Super Monkey Ball: Step and Roll
Chimp off the old block.
Within the first few minutes of the Super Monkey Ball: Step and Roll presentation at SEGA's latest press event, we learn three disappointing facts. Firstly, it turns out the subtitle on the press release is easily misread and you don't get to play as H, Claire, Lisa, Faye or the other one after all. Secondly, the game does not feature Bubbles as an unlockable character, despite the fact he must be free to make his own career choices now. Thirdly, SEGA isn't going to let us play Step and Roll today. Instead we'll be given a short demo by a man from the marketing department.
You can tell he's from the marketing department because when you say things like, "So this is a follow-up to Banana Blitz," he says things like: "It's not exactly a follow-up, it's more an evolution of where Banana Blitz was going." You could point out Banana Blitz was the first Super Monkey Ball game for the Wii, and Step and Roll is the second, and they are both about a monkey in a ball who is super, and these facts alone would suggest it is the very definition of a follow-up. But the marketing man is only doing his job, and you'd only sound like a tosser.
On with the demo, then. The big new twist with Super Monkey Ball: Step and Roll is that you can play it using the Wii balance board. As you'd expect, the board detects which direction you're leaning in and the ball on the screen moves around accordingly. Tilt forwards and the ball will speed up, lean backwards and it will slow down. There's a balance board symbol in the bottom right-hand corner of the screen with a pink dot indicating your centre of gravity, just like in Wii Fit.

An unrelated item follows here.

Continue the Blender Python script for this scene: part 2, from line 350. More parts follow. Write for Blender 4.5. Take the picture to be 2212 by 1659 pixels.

"Once you're on the balance board and tilting using your whole body, it really gives a whole new sense of immersion," says the marketing man. "This experience is about putting you inside the ball itself. It really does feel like that." We'll have to take his word for it, because from where we're sitting it looks as if it feels like standing on a set of bathroom scales while doing some leaning.
Balance board aside, the single-player mode looks familiar. The visuals are as crisp and cheerful as ever, all blue skies and bright yellow bananas and monkeys cuter than a baby kissing a puppy. As in previous SMB games, your mission is to roll around chequered landscapes collecting bananas and trying not to fall off the edge. "As you progress through the levels they get considerably more difficult," says the marketing man, for the benefit of the lifestyle journalists in the audience.
So far, so Super Monkey Ball - so what's new? "The main essence of the game is very similar, but some of the features that weren't quite received well in the previous games have been removed," says Mr Marketing. Like what? "I can't really say too much, but I will say jumping has been removed. I know a lot of people didn't like that feature."
He's not wrong. Eurogamer's Kristan Reed described the addition of jumping in Banana Blitz as "questionable", and this probably contributed to him only giving the game 6/10. But it was the multiplayer mini-games which really grated - Kristan felt they were "a total waste of effort", throwing in words like "pointless", "overcomplicated" and "maddeningly unplayable" to boot. Boom.